* Material for the task
================================

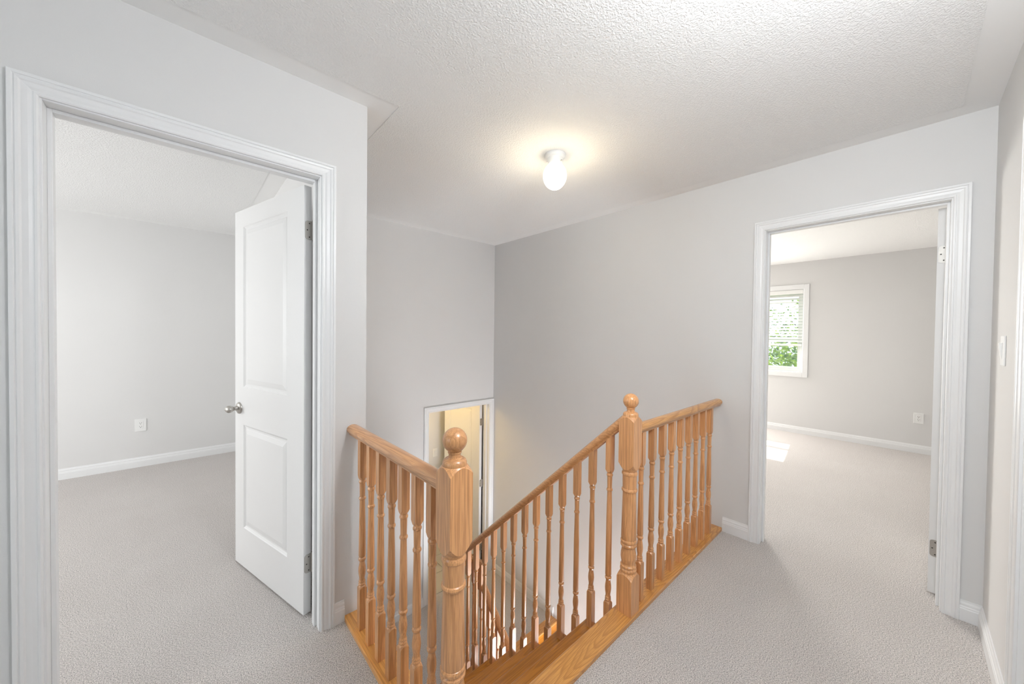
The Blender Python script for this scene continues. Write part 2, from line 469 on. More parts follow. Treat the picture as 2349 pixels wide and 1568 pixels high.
# ------------------------------------------------------------------ doors
def door_mesh(w, h, t):
    bm = bmesh.new()
    xs = (.152 / .757 * w, .605 / .757 * w + .0)
    xl, xr = w * .205, w - w * .135
    xl, xr = .155 * w / .757, .648 * w / .757
    
    panels = [(xl, xr, .225, .815, 0), (xl, xr, 1.03, 1.935, DIP)]
    n = 14
    def top(x, p):           # panel head: shallow curve
        u = (x - p[0]) / (p[1] - p[0])
        return p[3] - p[4] * math.sin(math.pi * u) ** 2
    for side in (0, 1):
        y0 = 0 if side == 0 else t
        sg = 1 if side == 0 else -1
        V = lambda x, d, z: bm.verts.new((x, y0 + sg * d, z))
        def quad(a, b, c, d): bm.faces.new([V(x, 0, z) for x, z in (a, b, c, d)])
        quad((0, 0), (xl, 0), (xl, h), (0, h)); quad((xr, 0), (w, 0), (w, h), (xr, h))
        quad((xl, 0), (xr, 0), (xr, panels[0][2]), (xl, panels[0][2]))
        quad((xl, panels[0][3]), (xr, panels[0][3]), (xr, panels[1][2]), (xl, panels[1][2]))
        pts = [(xl + (xr - xl) * i / n) for i in range(n + 1)]
        for i in range(n):
            quad((pts[i], top(pts[i], panels[1])), (pts[i + 1], top(pts[i + 1], panels[1])), (pts[i + 1], h), (pts[i], h))
        for p in panels:
            loops = []
            for ins, dep in ((0, 0), (.004, .0035), (.012, .008), (.020, .008), (.026, .006), (.048, .0015), (.052, .0015)):
                L_ = [(p[0] + ins, p[2] + ins), (p[1] - ins, p[2] + ins)]
                for i in range(n, -1, -1):
                    x = p[0] + ins + (p[1] - p[0] - 2 * ins) * i / n
                    xx = p[0] + (p[1] - p[0]) * i / n
                    L_.append((x, top(xx, p) - ins))
                loops.append([V(x, dep, z) for x, z in L_])
            for a, b in zip(loops, loops[1:]):
                for i in range(len(a)):
                    k = (i + 1) % len(a)
                    bm.faces.new((a[i], a[k], b[k], b[i]))
            bm.faces.new(loops[-1])
    for (a, b) in (((0, 0), (w, 0)), ((w, 0), (w, h)), ((w, h), (0, h)), ((0, h), (0, 0))):
        bm.faces.new([bm.verts.new(q) for q in ((a[0], 0, a[1]), (b[0], 0, b[1]), (b[0], t, b[1]), (a[0], t, a[1]))])
    bmesh.ops.remove_doubles(bm, verts=bm.verts, dist=1e-5)
    return bm
DIP = .0

def hinge(door, z, x=0.0, t=.035, side=1):
    """butt hinge on the hinge edge of a leaf: leaf plate with round corners, knuckle, screws"""
    bm = bmesh.new()
    n = 5; r = .012; hw = t * .88; hh = .088
    y0 = t * .06 if side > 0 else t * .06
    out = []
    # plate outline in (y,z): round corners away from the knuckle
    ky = t if side > 0 else 0
    far = t - hw if side > 0 else hw
    sg = 1 if side > 0 else -1
    for i in range(n + 1):
        a = math.pi / 2 * i / n
        out.append((far + sg * (r - r * math.cos(a)), z + hh - r + r * math.sin(a)))
    out.append((ky, z + hh)); out.append((ky, z))
    for i in range(n + 1):
        a = math.pi / 2 * i / n
        out.append((far + sg * (r - r * math.sin(a)), z + r - r * math.cos(a)))
    prism(bm, out, 'x', x - .0022, x + .0002)
    hg = obj('hinge', bm, NICKEL, door, origin=(0, 0, 0)) if False else None
    me = bpy.data.meshes.new('hinge'); bmesh.ops.recalc_face_normals(bm, faces=bm.faces); bm.to_mesh(me); bm.free(); me.materials.append(NICKEL)
    hg = bpy.data.objects.new('hinge', me); C.objects.link(hg); hg.parent = door
    # knuckle in five barrels
    bm = bmesh.new()
    for k in range(5):
        za = z + k * hh / 5 + .0006; zb = z + (k + 1) * hh / 5 - .0006
        loft(bm, [(za, .0058, 0), (zb, .0058, 0)], x - .004, ky + sg * .004, 12)
    loft(bm, [(z - .003, .002, 0), (z, .0045, 0), (z + hh, .0045, 0), (z + hh + .004, .004, 0)], x - .004, ky + sg * .004, 12)
    me = bpy.data.meshes.new('hinge_knuckle'); bm.to_mesh(me); bm.free(); me.materials.append(NICKEL)
    o = bpy.data.objects.new('hinge_knuckle', me); C.objects.link(o); o.parent = hg
    for dz, dy in ((.012, .35), (.044, .75), (.076, .35)):
        bm = bmesh.new()
        yy = ky + (far - ky) * (dy * .8 + .1)
        bmesh.ops.create_cone(bm, cap_ends=True, segments=10, radius1=.0032, radius2=.0025, depth=.001,
                              matrix=Matrix.Translation((x - .0026, yy, z + dz)) @ Matrix.Rotation(R(90), 4, 'Y'))
        me = bpy.data.meshes.new('screw'); bm.to_mesh(me); bm.free(); me.materials.append(DARK)
        o = bpy.data.objects.new('screw', me); C.objects.link(o); o.parent = hg
    return hg

def knob(door, x, z, t, sides=(0, 1)):
    """round rosette, short neck and a flattened teardrop lever-like knob"""
    for s in sides:
        sg = -1 if s == 0 else 1
        y0 = 0 if s == 0 else t
        M = Matrix.Translation((x, y0, z)) @ Matrix.Rotation(R(90 if sg < 0 else -90), 4, 'X')
        def part(name, bm, parent):
            bmesh.ops.transform(bm, verts=bm.verts, matrix=M)
            bmesh.ops.recalc_face_normals(bm, faces=bm.faces)
            me = bpy.data.meshes.new(name); bm.to_mesh(me); bm.free(); me.materials.append(NICKEL)
            me.polygons.foreach_set('use_smooth', [True] * len(me.polygons)); me.set_sharp_from_angle(angle=R(40))
            o = bpy.data.objects.new(name, me); C.objects.link(o); o.parent = parent; return o
        bm = bmesh.new()
        loft(bm, [(0, .033, 0), (.004, .033, 0), (.008, .031, 0), (.011, .026, 0), (.012, .022, 0), (.014, .013, 0)], 0, 0, 28)
        k = part('door_knob', bm, door)
        bm = bmesh.new()
        loft(bm, [(.012, .013, 0), (.022, .011, 0), (.030, .011, 0), (.034, .014, 0)], 0, 0, 20)
        part('neck', bm, k)
        # grip: an elliptical paddle, wider than high, tapering outwards
        bm = bmesh.new()
        loft(bm, [(.030, .012, 0), (.036, .020, 0), (.044, .025, 0), (.052, .0265, 0), (.060, .024, 0), (.066, .018, 0), (.069, .008, 0)], 0, 0, 24)
        for v in bm.verts:
            v.co.y *= .62 + .15 * (v.co.x < 0)
            v.co.x *= 1.12
        part('grip', bm, k)

def door(name, w, h, t, hingept, rz, zoff, hinges, hside, knobs=True, knobx=None):
    bm = door_mesh(w, h, t)
    bmesh.ops.recalc_face_normals(bm, faces=bm.faces)
    me = bpy.data.meshes.new(name); bm.to_mesh(me); bm.free(); me.materials.append(DOORP)
    o = bpy.data.objects.new(name, me); C.objects.link(o); o['kind'] = S
    o.location = (*hingept, zoff); o.rotation_euler.z = rz
    for hz in hinges: hinge(o, hz, 0, t, hside)
    if knobs: knob(o, w - .058, .905, t)
    return o
# door 1: in the left room, swung in about 105 degrees.  Local y=0 face looks towards the camera side.
a1 = math.atan2(.731, -.197)
# the face on local +y is to the left of the leaf's direction
t_ = .034
dirv = Vector((math.cos(a1), math.sin(a1))); nrm = Vector((-dirv.y, dirv.x))
hp = Vector((.409, 1.902)) - nrm * t_
door('door_1', .757, 2.03, t_, hp, a1, .012, (1.78, .195), -1)
# door 2: right room, edge on
a2 = R(-9.5)
door('door_2', .755, 2.03, .035, Vector((2.927, -.131)), a2, .012, (1.745, .195), -1)
# door 3: lower landing, opened straight back
door('door_3', .805, 2.03, .035, Vector((2.708, YF + WT + .006)), R(90), ZL + .012, (1.75, .99, .195), -1)
# door 4: closed door in the side wall beside the camera
d4 = door('door_4', .757, 2.03, .035, Vector((SO[1] - .003, YS - WT)), R(180), .012, (), 1)
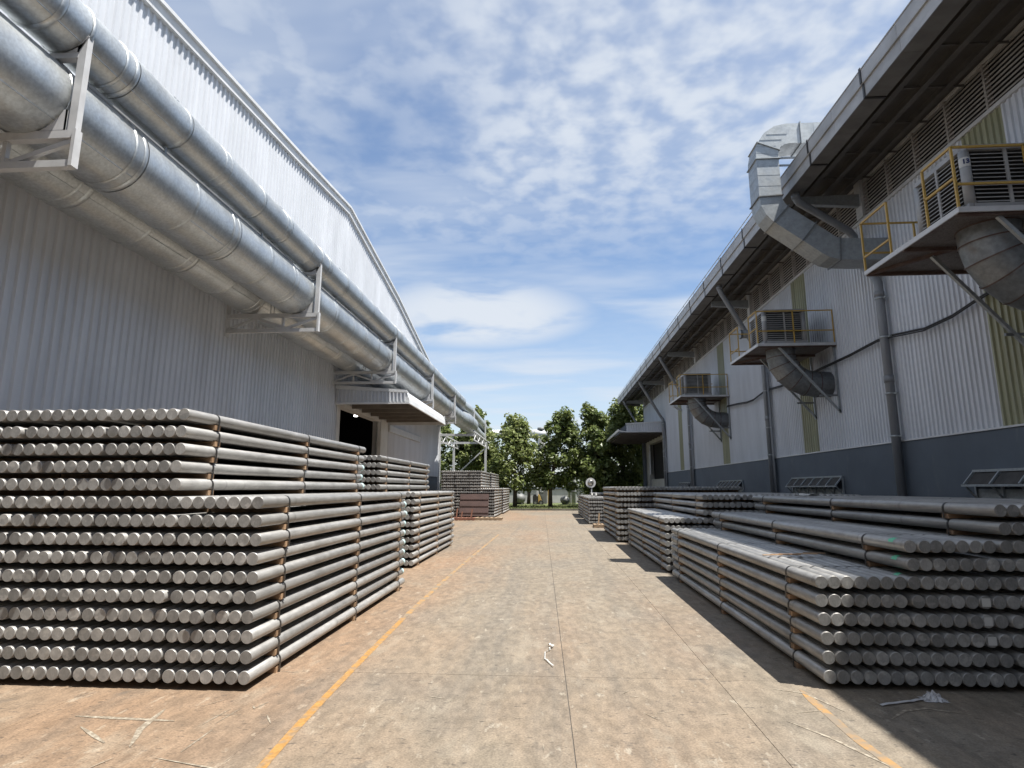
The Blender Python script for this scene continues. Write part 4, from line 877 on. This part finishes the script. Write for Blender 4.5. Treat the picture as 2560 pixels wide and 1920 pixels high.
for x, r, l in ((-3.0, .58, 'rounded grey steel tank beside the trunk of the rounded tree'), (1.25, .45, 'smaller rounded tank at the foot of the upright pipes')):
    t = thing('storage_tank', l, 'tank', (x, 56, 0)); b = MB(); pr = [(0, .15), (.55, .28), (.9, .7), (1, 1.1), (.9, 1.5), (.5, 1.82), (0, 1.95)]; n = 18
    b.tube([(0, 0, z * r) for _, z in pr], [max(.02, a * r) for a, _ in pr], n); b.build('vessel', M['far_grey'], t)
    for a in (.6, 2.2, 3.9, 5.3): b = MB(); b.bar((cos(a) * r * .7, sin(a) * r * .7, 0), (cos(a) * r * .7, sin(a) * r * .7, r * .5), .1); b.build('leg', M['far_grey'], t)
t = thing('forklift', 'small parked forklift with a black body and a yellow mast beyond the lawn', 'forklift', (-1.5, 55.6, 0)); P = PT(t)
b = MB(); b.box(-1.75, -1.25, 55.6, 56.6, .30, .85); b.box(-1.7, -1.4, 55.7, 56.5, .851, 1.0); P.put(b, 'body', M['black'])
b = MB(); b.prism([(-1.24, .2), (-.85, .2), (-1.1, .95), (-1.24, 1.0)], 'y', 55.7, 56.4); P.put(b, 'mast', M['lift_yellow'])
for x, y in ((-1.5, 55.45), (-.98, 55.45)):
    b = MB(); b.tube([(x, y, .24), (x, y + .14, .24)], .24, 16); w_ = P.put(b, 'wheel', M['black']); b = MB(); b.tube([(x, y - .01, .24), (x, y - .001, .24)], .12, 12); P.put(b, 'rim', M['far_grey'], w_)
t = thing('bare_tree', 'bare forked tree trunk in front of the grey wall', 'tree', (-2.2, 57, .0)); b = MB()
b.tube([(0, 0, 0), (.05, 0, 1.0), (-.15, 0, 2.3), (-.5, 0, 3.2)], [.2, .15, .1, .03], 8); b.tube([(.05, 0, 1.0), (.35, 0, 2.2), (.5, 0, 3.1)], [.12, .08, .03], 8); b.build('trunk', M['bark'], t)

# traffic mirror, bottles, pallets, board
t = thing('traffic_mirror', 'round convex traffic mirror on a white post above the far right stacks', 'traffic mirror', (2.15, 31.9, 0)); P = PT(t)
b = MB(); b.tube([(2.15, 31.9, 0), (2.15, 31.9, 1.62)], .035, 10); P.put(b, 'post', M['white_trim'])
b = MB(); b.tube([(2.1, 31.82, 1.87), (2.1, 31.90, 1.87)], [.265, .25], 24); P.put(b, 'rim', M['white_trim'])
b = MB(); b.tube([(2.1, 31.77, 1.87), (2.1, 31.80, 1.87), (2.1, 31.815, 1.87)], [.05, .13, .165], 24); P.put(b, 'mirror_face', M['mirror'])
for x, l in ((1.93, 'left one of two white bottles standing on the far right stack'), (2.12, 'right one of two white bottles standing on the far right stack')):
    t = thing('bottle', l, 'bottle', (x, 28.6, 1.185)); b = MB(); b.tube([(0, 0, 0), (0, 0, .13), (0, 0, .17), (0, 0, .18)], [.05, .05, .02, .02], 12); b.build('body', M['sticker'], t)
    b = MB(); b.tube([(0, 0, .181), (0, 0, .205)], .022, 10); b.build('cap', M['white_trim'], t)
def pallet(x, y, w, d, label, mat, loose=0):
    t = thing('pallet', label, 'pallet', (x, y, 0)); h = .14
    for i in range(3): b = MB(); b.box(0, w, i * (d - .09) / 2, i * (d - .09) / 2 + .09, .02, .02 + .085); b.build('stringer', M[mat], t)
    n = 6
    for i in range(n): b = MB(); xx = i * (w - .12) / (n - 1); b.box(xx, xx + .12, 0, d, .106, .126); b.build('board', M[mat], t)
    for i in (0, 2, 5): b = MB(); xx = i * (w - .12) / (n - 1); b.box(xx, xx + .12, 0, d, .0, .019); b.build('board', M[mat], t)
    if loose:
        for xx, hh in ((.2, .45), (.45, .30), (.95, .42)): b = MB(); b.bar((xx, .3, .127), (xx + .05, .35, .127 + hh), .06); b.build('slat', M[mat], t)
pallet(-5.0, 29.6, 1.15, .9, 'reddish broken pallet with upright slats in front of the brown board', 'red_pallet', 1)
pallet(-3.85, 29.8, 1.35, .9, 'pale wooden pallet at the foot of the far left stack', 'pallet')
pallet(1.72, 24.6, .9, .8, 'small dark pallet leaning near the fourth right stack', 'pallet', 1)
t = thing('board', 'dark reddish brown board leaning against the front of the far left stack', 'board', (-4.0, 31.7, 0)); b = MB()
b.add([(-.95, .0, .13), (.62, .0, .13), (.62, .40, 1.28), (-.95, .40, 1.28), (-.95, .05, .13), (.62, .05, .13), (.62, .45, 1.28), (-.95, .45, 1.28)], [(0, 1, 2, 3), (7, 6, 5, 4), (0, 4, 5, 1), (1, 5, 6, 2), (2, 6, 7, 3), (3, 7, 4, 0)]); b.build('panel', M['brown_board'], t)
for zz in (.25, .6, .95): b = MB(); f = (zz - .13) / 1.15 * .40; b.box(-.93, .60, f - .022, f - .002, zz, zz + .05); b.build('batten', M['brown_board'], t)
# broken wood on the front right stack, scraps on the ground
q = random.Random(3)
t = thing('wood_scrap', 'broken strip of brown wood lying across the top of the nearest right stack', 'wood scrap', (2.5, 6.66, .882)); 
for k in range(6):
    b = MB(); a = -.25 + k * .09; b.bar((a, q.uniform(-.05, .05), .012 + .004 * k), (a + .2, q.uniform(-.08, .06), .014 + .004 * k), .035, .008); b.build('splinter', M['wood'], t)
def scrap(name, label, pts, w, mat, amp=.01):
    b = MB(); t = thing(name, label, 'scrap', (*pts[0], .006)); P0 = Vector((*pts[0], 0)); vs_ = []; n = 0
    V = [Vector((*p, 0)) - P0 for p in pts]; Q = []
    for a, c in zip(V, V[1:]):
        for k in range(4): Q.append(a.lerp(c, k / 4))
    Q.append(V[-1])
    for i, p in enumerate(Q):
        d = (Q[min(i + 1, len(Q) - 1)] - Q[max(i - 1, 0)]).normalized(); nn = Vector((-d.y, d.x, 0)); z = abs(sin(i * 1.3)) * amp
        vs_ += [tuple(p - nn * w / 2 + Vector((0, 0, z))), tuple(p + nn * w / 2 + Vector((0, 0, z + .004)))]
    m_ = len(Q); b.add(vs_ + [(x, y, z + .002) for x, y, z in vs_], [(2 * i, 2 * i + 1, 2 * i + 3, 2 * i + 2) for i in range(m_ - 1)] + [(2 * m_ + 2 * i + 2, 2 * m_ + 2 * i + 3, 2 * m_ + 2 * i + 1, 2 * m_ + 2 * i) for i in range(m_ - 1)])
    b.build('strip', M[mat], t)
scrap('plastic_strip', 'short curled white plastic strip lying beside the long concrete joint', [(-.04, 6.3), (-.03, 6.2), (-.08, 6.12), (-.08, 5.9), (-.0, 5.66)], .009, 'sticker')
scrap('paper_scrap', 'tiny white paper scrap near the curled plastic strip', [(-.05, 6.4), (.0, 6.33), (-.02, 6.28)], .018, 'sticker', .02)
scrap('tape_strip', 'long flat stick on the ground in front of the nearest right stack', [(2.43, 4.87), (2.66, 4.95), (2.86, 5.03)], .022, 'plastic', .006)
t = thing('plastic_bag', 'crumpled clear plastic scrap on the ground at the foot of the nearest right stack', 'plastic bag', (2.90, 5.03, .005)); b = MB(); n, m_ = 10, 10
vs_ = [((i / n - .5) * .17 + q.uniform(-.01, .01), (j / m_ - .5) * .12 + q.uniform(-.01, .01), max(0, .05 * (1 - ((i / n - .5) ** 2 + (j / m_ - .5) ** 2) * 4)) * q.uniform(.3, 1.5)) for i in range(n + 1) for j in range(m_ + 1)]
b.add(vs_, [(i * (m_ + 1) + j, (i + 1) * (m_ + 1) + j, (i + 1) * (m_ + 1) + j + 1, i * (m_ + 1) + j + 1) for i in range(n) for j in range(m_)]); b.build('film', M['plastic'], t)
t = thing('cloth_scrap', 'small white crumpled cloth on the top of the nearest right stack by the wall', 'cloth', (4.0, 9.6, 1.47)); b = MB()
vs_ = [((i / 6 - .5) * .3 + q.uniform(-.02, .02), (j / 6 - .5) * .2 + q.uniform(-.02, .02), q.uniform(.0, .05)) for i in range(7) for j in range(7)]
b.add(vs_, [(i * 7 + j, (i + 1) * 7 + j, (i + 1) * 7 + j + 1, i * 7 + j + 1) for i in range(6) for j in range(6)]); b.build('cloth', M['sticker'], t)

================================

* Your goal
Starting at the first line of the material, output exactly the lines up to and including the one with "xl, xr = .155 * w / .757, .648 * w / .757". Do not include the pictures.

* Task output
The Blender Python script for this scene continues. Write part 2, from line 469 on. More parts follow. Treat the picture as 2349 pixels wide and 1568 pixels high.
# ------------------------------------------------------------------ doors
def door_mesh(w, h, t):
    bm = bmesh.new()
    xs = (.152 / .757 * w, .605 / .757 * w + .0)
    xl, xr = w * .205, w - w * .135
    xl, xr = .155 * w / .757, .648 * w / .757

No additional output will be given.